Wednesday, July 7, 2010

Woman vs. Machine pt. 2

I have been thinking a lot about having an older bike recently. Probably watching Ken tweak the Panhead has made me reflect on all there is to learn. An old bike has its quirks, jerks and character....much like me. An old bike means I have to learn the machine, rather than just ride it. An old bike means I need to listen and react and also to understand how everything works together. I have no desire to have that perfect machine until I have mastered this one. It would be so easy to have something that was reliable. Instant gratification - always. Instead, I have to coax, coddle and understand how it operates in order to keep both it and myself riding and safe.

Woman vs. Machine

Let me just tell you now - I knew something was off when I was riding. I couldn't quite identify what the trouble was - but the bike felt a little different. Almost like a carb problem - however, I recently discovered carbs get blamed for a lot of other things. It makes you look like you know what you are doing. I don't. When the bike was put in its place he asked if I noticed the chain was loose. "Well, yes" I say..."I knew something was not right," smiling at myself. Now, how exactly do I identify this loose chain when I am riding - except to say it was like it missed a beat ever so slightly. I need to learn the hums, tics, beats, ebb and flow of this machine.

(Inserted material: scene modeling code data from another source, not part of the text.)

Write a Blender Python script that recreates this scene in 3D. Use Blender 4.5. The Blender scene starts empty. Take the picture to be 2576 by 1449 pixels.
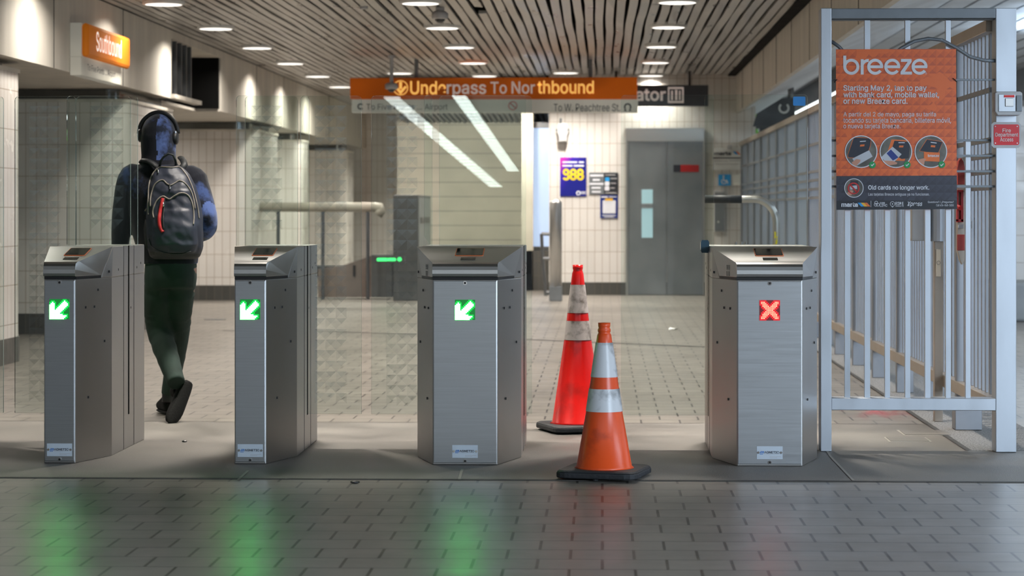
import bpy, bmesh, math, random
from mathutils import Vector, Matrix, noise
from mathutils.bvhtree import BVHTree
random.seed(7)
SC = bpy.context.scene
COL = SC.collection
# ---------------------------------------------------------------- camera, world, exposure
F, VU, VV, H = 5800.0, 1515.0, 528.0, 1.2          # focal length in pixels, vanishing point, eye height
YAW = math.atan((VU - 1288.0) / F)
CA, SA = math.cos(YAW), math.sin(YAW)
cd = bpy.data.cameras.new('camera'); cam = bpy.data.objects.new('camera', cd); COL.objects.link(cam)
cam.location = (0, 0, H); cam.rotation_euler = (math.pi / 2, 0, YAW)
cd.sensor_width = 36.0; cd.lens = F / 2576.0 * 36.0; cd.shift_y = -(724.5 - VV) / 2576.0
cd.dof.use_dof = True; cd.dof.focus_distance = 10.9; cd.dof.aperture_fstop = 4.6
cd.clip_end = 300; SC.camera = cam
SC.view_settings.view_transform = 'Standard'; SC.view_settings.look = 'None'
SC.view_settings.exposure = 0.0; SC.view_settings.gamma = 1.0; SC.view_settings.use_curve_mapping = False
W = bpy.data.worlds.new('world'); SC.world = W; W.use_nodes = True
wn = W.node_tree.nodes; wl_ = W.node_tree.links
bg = wn['Background']; tc = wn.new('ShaderNodeTexCoord'); sx = wn.new('ShaderNodeSeparateXYZ'); cr = wn.new('ShaderNodeValToRGB')
wl_.new(tc.outputs['Generated'], sx.inputs[0]); wl_.new(sx.outputs['Z'], cr.inputs[0]); wl_.new(cr.outputs[0], bg.inputs[0])
cr.color_ramp.elements[0].position = 0.0; cr.color_ramp.elements[0].color = (.2, .21, .22, 1)
cr.color_ramp.elements[1].position = 0.5; cr.color_ramp.elements[1].color = (.8, .9, 1.0, 1)
_e = cr.color_ramp.elements.new(.1); _e.color = (.31, .34, .37, 1)
bg.inputs[1].default_value = 1.5
# assumed daylight: area lamp added right of camera to brighten poster and gate fronts
dl = bpy.data.lights.new('added_daylight_lamp', 'AREA'); dl.shape = 'RECTANGLE'; dl.size = 4.5; dl.size_y = 3; dl.energy = 740; dl.color = (.68, .83, 1)
do = bpy.data.objects.new('added_daylight_lamp', dl); COL.objects.link(do); do.location = (7.5, 0.5, 2.7)
do.rotation_euler = (Vector((1.6, 11.2, .9)) - Vector(do.location)).to_track_quat('-Z', 'Y').to_euler()
cy = SC.cycles
cy.max_bounces = 8; cy.diffuse_bounces = 3; cy.glossy_bounces = 4; cy.transmission_bounces = 4; cy.transparent_max_bounces = 16
cy.caustics_reflective = False; cy.caustics_refractive = False; cy.sample_clamp_indirect = 4.0
DOWNLIGHT_W = 52.0
WARM = (1.0, .925, .83)

# ---------------------------------------------------------------- pixel <-> place helpers
def fp(Y, off=0.0):
    """the vertical plane y = Y, addressed in photo pixels"""
    def g(u, v):
        t = (u - 1288.0) / F
        X = (t * Y * CA - Y * SA) / (CA + t * SA)
        d = -X * SA + Y * CA
        return Vector((X, Y - off, H - (v - VV) * d / F))
    return g
def sp(X, off=0.0):
    """the vertical plane x = X running into depth"""
    def g(u, v):
        t = (u - 1288.0) / F
        Y = X * (CA + t * SA) / (t * CA - SA)
        d = -X * SA + Y * CA
        return Vector((X + off, Y, H - (v - VV) * d / F))
    return g
def gp(u, v, z=0.0):
    t = (u - 1288.0) / F
    d = F * (H - z) / (v - VV)
    xc = t * d
    return Vector((xc * CA - d * SA, xc * SA + d * CA, z))
def ray(u, v):
    xc = (u - 1288.0) / F; zc = -(v - VV) / F
    return Vector((xc * CA - SA, xc * SA + CA, zc)).normalized()

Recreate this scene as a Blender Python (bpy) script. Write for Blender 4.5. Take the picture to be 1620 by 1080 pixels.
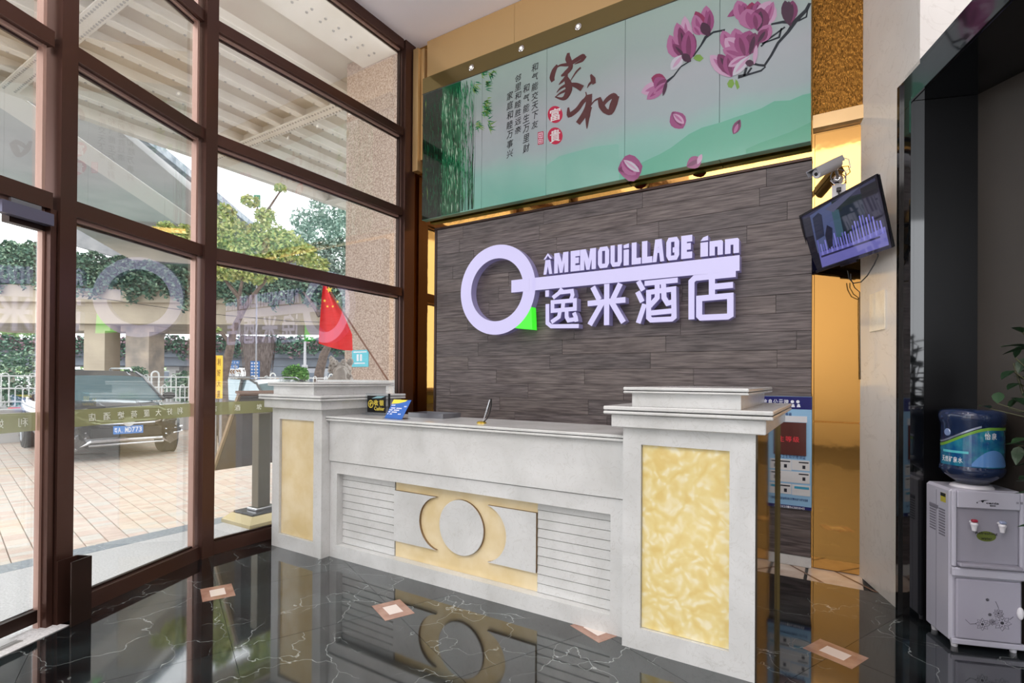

There is much to learn with an old bike. I know what breaking a throttle cable feels like. I have had to switch to reserve when I ran out of gas and I know what leaving the choke on does. I can now add that a loose chain feels like your pants are riding a little lower than you want them to. They won't fall off, but they are a little uncomfortable. I now have a speedometer that works - in MPH....thank goodness I learned them both - and I have a horn, which my riding instructor told me never to leave the driveway without. I did, and much to my chagrin I remembered this when the tow truck almost wiped me out. Woman versus machine. I think I might win this one if I pay really close attention.